* EXERCISE TASK
Exactly the lines from the one with "Write the bpy" through the one with "scene.camera = cam", inclusive, are to be repeated, and the pictures are not.

* ENTRIES SUPPLIED
****

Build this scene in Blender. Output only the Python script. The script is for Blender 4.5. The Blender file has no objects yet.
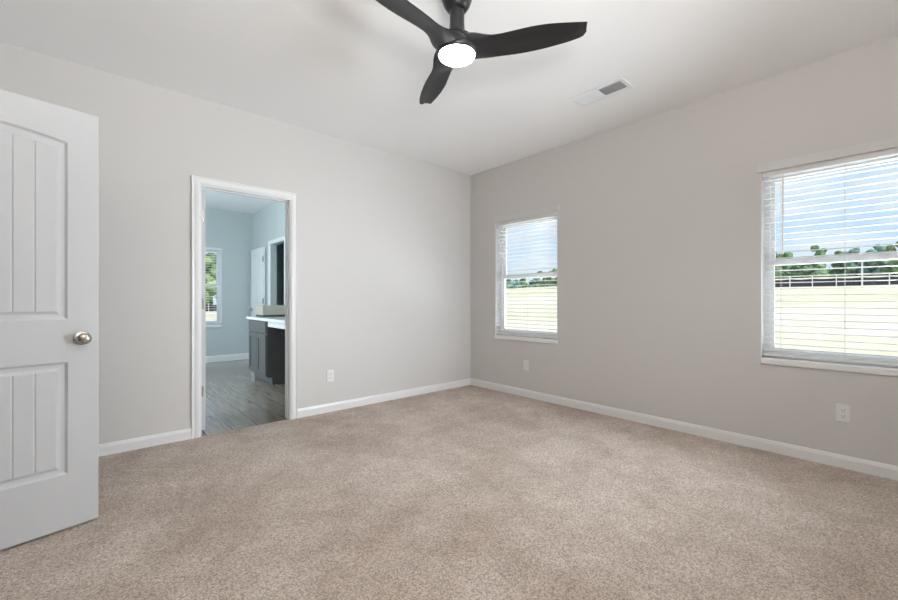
import bpy, bmesh, math, random
from mathutils import Vector, Matrix, noise
R = math.radians
random.seed(7)
C = bpy.context.scene.collection
sc = bpy.context.scene

# ------------------------------------------------------------------ camera
YAW = 48.6                      # degrees between the view direction and +X
cam_d = bpy.data.cameras.new('camera')
cam_d.sensor_width = 36.0
cam_d.lens = 36.0 * 405.0 / 898.0
cam_d.clip_end = 600
cam_d.clip_start = 0.05
cam = bpy.data.objects.new('camera', cam_d)
cam.location = (0, 0, 1.108)
cam.rotation_euler = (R(90), 0, R(YAW - 90))
C.objects.link(cam)
sc.camera = cam

# ------------------------------------------------------------------ exposure
sc.view_settings.view_transform = 'Standard'
sc.view_settings.look = 'None'
sc.view_settings.gamma = 1.0
sc.view_settings.use_curve_mapping = False
sc.view_settings.exposure = 0.12
sc.cycles.max_bounces = 14
sc.cycles.diffuse_bounces = 10
sc.cycles.transparent_max_bounces = 16
sc.cycles.sample_clamp_indirect = 6.0

# ------------------------------------------------------------------ sky
def build_world():
    w = bpy.data.worlds.new('sky'); sc.world = w; w.use_nodes = True
    nt = w.node_tree; nt.nodes.clear()
    N = nt.nodes.new; L = nt.links.new
    out = N('ShaderNodeOutputWorld'); bg = N('ShaderNodeBackground')
    tc = N('ShaderNodeTexCoord'); sep = N('ShaderNodeSeparateXYZ')
    L(tc.outputs['Generated'], sep.inputs[0])
    rp = N('ShaderNodeValToRGB')
    e = rp.color_ramp.elements
    e[0].position = 0.0; e[0].color = (0.74, 0.88, 1.0, 1)
    e[1].position = 0.45; e[1].color = (0.24, 0.50, 0.98, 1)
    m = e.new(0.16); m.color = (0.50, 0.73, 1.0, 1)
    L(sep.outputs['Z'], rp.inputs[0])
    mp = N('ShaderNodeMapping'); mp.inputs['Scale'].default_value = (1.0, 1.0, 3.2)
    L(tc.outputs['Generated'], mp.inputs[0])
    nz = N('ShaderNodeTexNoise'); nz.inputs['Scale'].default_value = 4.2
    nz.inputs['Detail'].default_value = 5; nz.inputs['Roughness'].default_value = 0.55
    L(mp.outputs[0], nz.inputs['Vector'])
    cr = N('ShaderNodeValToRGB')
    cr.color_ramp.elements[0].position = 0.44; cr.color_ramp.elements[0].color = (0, 0, 0, 1)
    cr.color_ramp.elements[1].position = 0.66; cr.color_ramp.elements[1].color = (0.85, 0.85, 0.85, 1)
    L(nz.outputs[0], cr.inputs[0])
    mx = N('ShaderNodeMixRGB'); mx.inputs['Color2'].default_value = (0.93, 0.96, 1.0, 1)
    L(cr.outputs[0], mx.inputs['Fac']); L(rp.outputs[0], mx.inputs['Color1'])
    L(mx.outputs[0], bg.inputs['Color'])
    bg.inputs['Strength'].default_value = 0.95
    L(bg.outputs[0], out.inputs['Surface'])
build_world()

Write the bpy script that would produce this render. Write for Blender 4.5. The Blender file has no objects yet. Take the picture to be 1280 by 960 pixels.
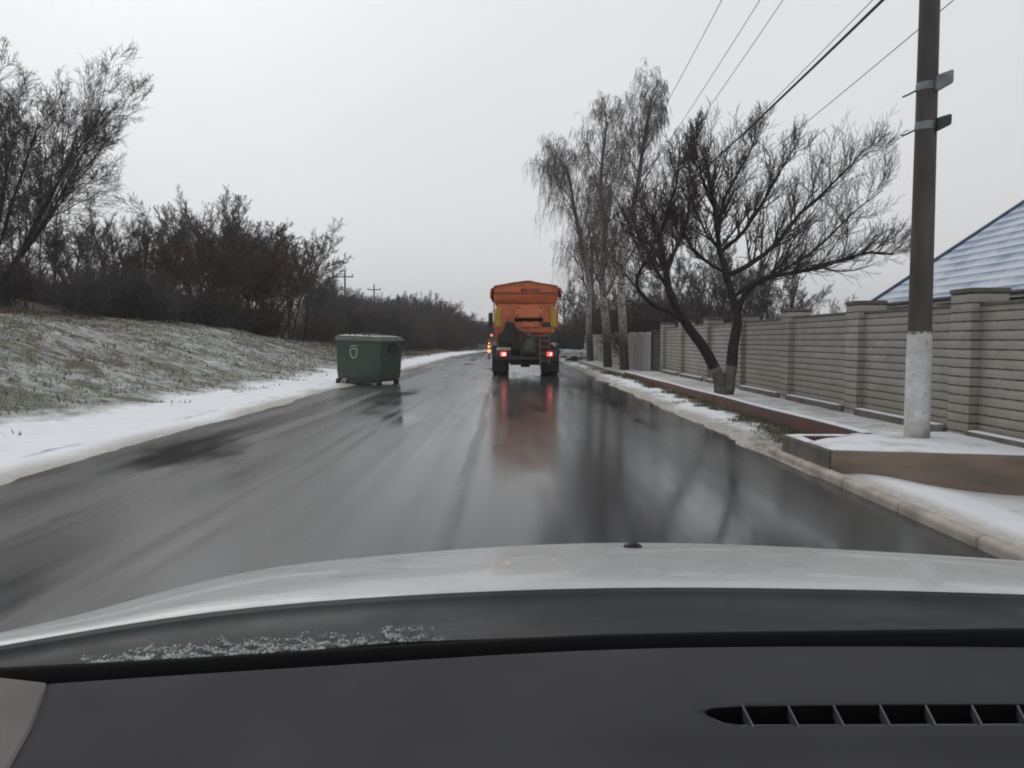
import bpy, bmesh, math, random
import numpy as np
from mathutils import Vector, Matrix, noise as mnoise

R = math.radians
scene = bpy.context.scene
col = scene.collection

# ------------------------------------------------------------------ camera
CAMZ, PITCH, FPX = 1.3, 3.28, 960.0
cam_d = bpy.data.cameras.new('camera'); cam = bpy.data.objects.new('camera', cam_d); col.objects.link(cam)
cam.location = (0, 0, CAMZ); cam.rotation_euler = (R(90 - PITCH), 0, 0)
cam_d.sensor_width = 36; cam_d.lens = 36 * FPX / 1280; cam_d.clip_start = 0.05; cam_d.clip_end = 3000
scene.camera = cam

# ------------------------------------------------------------------ sky
SUN_EL, SUN_AZ = 38, -28            # azimuth from +Y towards +X
world = bpy.data.worlds.new('World'); scene.world = world; world.use_nodes = True
wn, wl = world.node_tree.nodes, world.node_tree.links
wn.clear()
wo = wn.new('ShaderNodeOutputWorld'); bg = wn.new('ShaderNodeBackground'); bg.inputs['Strength'].default_value = 0.1
sky = wn.new('ShaderNodeTexSky'); sky.sky_type = 'NISHITA'; sky.sun_disc = False
sky.sun_elevation = R(SUN_EL); sky.sun_rotation = R(SUN_AZ); sky.dust_density = 4; sky.air_density = 1
hs = wn.new('ShaderNodeHueSaturation'); hs.inputs['Saturation'].default_value = 0.10; hs.inputs['Value'].default_value = 1.0
wl.new(sky.outputs[0], hs.inputs['Color'])
tc = wn.new('ShaderNodeTexCoord'); sp = wn.new('ShaderNodeSeparateXYZ'); wl.new(tc.outputs['Generated'], sp.inputs[0])
rp = wn.new('ShaderNodeValToRGB'); wl.new(sp.outputs['Z'], rp.inputs[0])
rp.color_ramp.elements[0].position = 0.0; rp.color_ramp.elements[0].color = (.72, .725, .735, 1)
rp.color_ramp.elements[1].position = 0.55; rp.color_ramp.elements[1].color = (.76, .775, .795, 1)
nz = wn.new('ShaderNodeTexNoise'); nz.inputs['Scale'].default_value = 1.6; nz.inputs['Detail'].default_value = 4
wl.new(tc.outputs['Generated'], nz.inputs['Vector'])
nr = wn.new('ShaderNodeMapRange'); nr.inputs['From Min'].default_value = .3; nr.inputs['From Max'].default_value = .7
nr.inputs['To Min'].default_value = 10.3; nr.inputs['To Max'].default_value = 11.0; wl.new(nz.outputs['Fac'], nr.inputs[0])
ml = wn.new('ShaderNodeVectorMath'); ml.operation = 'SCALE'; wl.new(rp.outputs[0], ml.inputs[0]); wl.new(nr.outputs[0], ml.inputs['Scale'])
mx = wn.new('ShaderNodeMix'); mx.data_type = 'RGBA'; mx.inputs['Factor'].default_value = 0.9
wl.new(hs.outputs[0], mx.inputs[6]); wl.new(ml.outputs[0], mx.inputs[7])
wl.new(mx.outputs[2], bg.inputs['Color']); wl.new(bg.outputs[0], wo.inputs[0])

sun_d = bpy.data.lights.new('sun', 'SUN'); sun_d.energy = 0.5; sun_d.angle = R(35); sun_d.color = (1, .97, .93)
sun = bpy.data.objects.new('sun', sun_d); col.objects.link(sun)
sdir = Vector((math.sin(R(SUN_AZ)) * math.cos(R(SUN_EL)), math.cos(R(SUN_AZ)) * math.cos(R(SUN_EL)), math.sin(R(SUN_EL))))
sun.rotation_euler = (-sdir).to_track_quat('-Z', 'Y').to_euler()

scene.view_settings.view_transform = 'Standard'; scene.view_settings.look = 'None'
scene.view_settings.exposure = 0.0; scene.view_settings.gamma = 1; scene.view_settings.use_curve_mapping = False
scene.render.engine = 'CYCLES'
scene.cycles.use_denoising = True
scene.cycles.max_bounces = 5; scene.cycles.transparent_max_bounces = 12
scene.cycles.filter_width = 1.9

# ------------------------------------------------------------------ helpers
_cp, _sp = math.cos(R(PITCH)), math.sin(R(PITCH))
def P(px, py, d):
    """point seen at photo pixel (px, py) lying d metres ahead (world y)"""
    a = (px - 640) / FPX; b = (480 - py) / FPX
    y = _cp + b * _sp; z = -_sp + b * _cp
    k = d / y
    return Vector((a * k, d, CAMZ + z * k))

def smooth(a, b, x):
    t = min(1.0, max(0.0, (x - a) / (b - a))); return t * t * (3 - 2 * t)

def tag(o, label=None, cat=None, group=None, kind=None):
    if label: o['label'] = label
    if cat: o['category'] = cat
    if group: o['group'] = group
    if kind: o['kind'] = kind
    return o

def empty(name, loc=(0, 0, 0), rz=0):
    o = bpy.data.objects.new(name, None); col.objects.link(o)
    o.location = loc; o.rotation_euler = (0, 0, rz); o.empty_display_size = .2
    return o

def kids(o): return [c for c in bpy.data.objects if c.parent == o]
def copy_tree(o, parent=None):
    c = o.copy(); col.objects.link(c)
    if parent: c.parent = parent
    for ch in kids(o): copy_tree(ch, c)
    return c

class MB:
    def __init__(s): s.v = []; s.f = []
    def add(s, vs, fs):
        n = len(s.v); s.v.extend([tuple(v) for v in vs]); s.f.extend([tuple(i + n for i in f) for f in fs]); return s
    def box(s, c, sz, m=None, taper=1.0, rz=0):
        x, y, z = sz[0] / 2, sz[1] / 2, sz[2] / 2
        vs = [Vector((sx * x * (taper if sgz > 0 else 1), sy * y * (taper if sgz > 0 else 1), sgz * z))
              for sgz in (-1, 1) for sy in (-1, 1) for sx in (-1, 1)]
        M = Matrix.Translation(c) @ (m.to_4x4() if m else Matrix.Rotation(rz, 4, 'Z'))
        return s.add([M @ v for v in vs], [(0, 2, 3, 1), (4, 5, 7, 6), (0, 1, 5, 4), (1, 3, 7, 5), (3, 2, 6, 7), (2, 0, 4, 6)])
    def bar(s, a, b, w, h=None, up=(0, 0, 1)):
        a = Vector(a); b = Vector(b); h = h or w
        d = (b - a); L = d.length; d.normalize(); up = Vector(up)
        if abs(d.dot(up)) > .95: up = Vector((1, 0, 0))
        r = d.cross(up).normalized(); u = r.cross(d)
        M = Matrix((r, d, u)).transposed()
        return s.box((a + b) / 2, (w, L, h), M)
    def tube(s, pts, rad, k=8, cap=True):
        pts = [Vector(p) for p in pts]; n = len(pts)
        if not hasattr(rad, '__len__'): rad = [rad] * n
        vs = []; ref = None
        for i, p in enumerate(pts):
            d = (pts[min(i + 1, n - 1)] - pts[max(i - 1, 0)])
            d = d.normalized() if d.length > 1e-9 else Vector((0, 0, 1))
            if ref is None: ref = d.orthogonal().normalized()
            ref = (ref - d * ref.dot(d)); ref = ref.normalized() if ref.length > 1e-6 else d.orthogonal().normalized()
            q = d.cross(ref)
            for j in range(k):
                a = 2 * math.pi * j / k
                vs.append(p + (ref * math.cos(a) + q * math.sin(a)) * rad[i])
        fs = [(i * k + j, i * k + (j + 1) % k, (i + 1) * k + (j + 1) % k, (i + 1) * k + j) for i in range(n - 1) for j in range(k)]
        if cap: fs += [tuple(range(k - 1, -1, -1)), tuple((n - 1) * k + j for j in range(k))]
        return s.add(vs, fs)
    def lathe(s, prof, c=(0, 0, 0), axis='z', k=20, m=None):
        vs = []; n = len(prof)
        M = Matrix.Identity(3)
        if axis == 'x': M = Matrix.Rotation(R(90), 3, 'Y')
        if axis == 'y': M = Matrix.Rotation(R(-90), 3, 'X')
        if m: M = m
        c = Vector(c)
        for r, z in prof:
            for j in range(k):
                a = 2 * math.pi * j / k; vs.append(M @ Vector((r * math.cos(a), r * math.sin(a), z)) + c)
        fs = [(i * k + j, i * k + (j + 1) % k, (i + 1) * k + (j + 1) % k, (i + 1) * k + j) for i in range(n - 1) for j in range(k)]
        fs += [tuple(range(k - 1, -1, -1)), tuple((n - 1) * k + j for j in range(k))]
        return s.add(vs, fs)
    def loft(s, rings, closed=True, cap=True):
        k = len(rings[0]); vs = [p for r in rings for p in r]; fs = []
        for i in range(len(rings) - 1):
            for j in range(k if closed else k - 1):
                fs.append((i * k + j, i * k + (j + 1) % k, (i + 1) * k + (j + 1) % k, (i + 1) * k + j))
        if cap and closed: fs += [tuple(range(k - 1, -1, -1)), tuple((len(rings) - 1) * k + j for j in range(k))]
        return s.add(vs, fs)
    def build(s, name, mat, parent=None, bevel=0, shade=False, seg=2):
        me = bpy.data.meshes.new(name); me.from_pydata(s.v, [], s.f); me.update()
        bm = bmesh.new(); bm.from_mesh(me); bmesh.ops.recalc_face_normals(bm, faces=bm.faces); bm.to_mesh(me); bm.free()
        return link(name, me, mat, parent, bevel, shade, seg)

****

* THE SOLUTION
Write the bpy script that would produce this render. Write for Blender 4.5. The Blender file has no objects yet. Take the picture to be 1280 by 960 pixels.
import bpy, bmesh, math, random
import numpy as np
from mathutils import Vector, Matrix, noise as mnoise

R = math.radians
scene = bpy.context.scene
col = scene.collection

# ------------------------------------------------------------------ camera
CAMZ, PITCH, FPX = 1.3, 3.28, 960.0
cam_d = bpy.data.cameras.new('camera'); cam = bpy.data.objects.new('camera', cam_d); col.objects.link(cam)
cam.location = (0, 0, CAMZ); cam.rotation_euler = (R(90 - PITCH), 0, 0)
cam_d.sensor_width = 36; cam_d.lens = 36 * FPX / 1280; cam_d.clip_start = 0.05; cam_d.clip_end = 3000
scene.camera = cam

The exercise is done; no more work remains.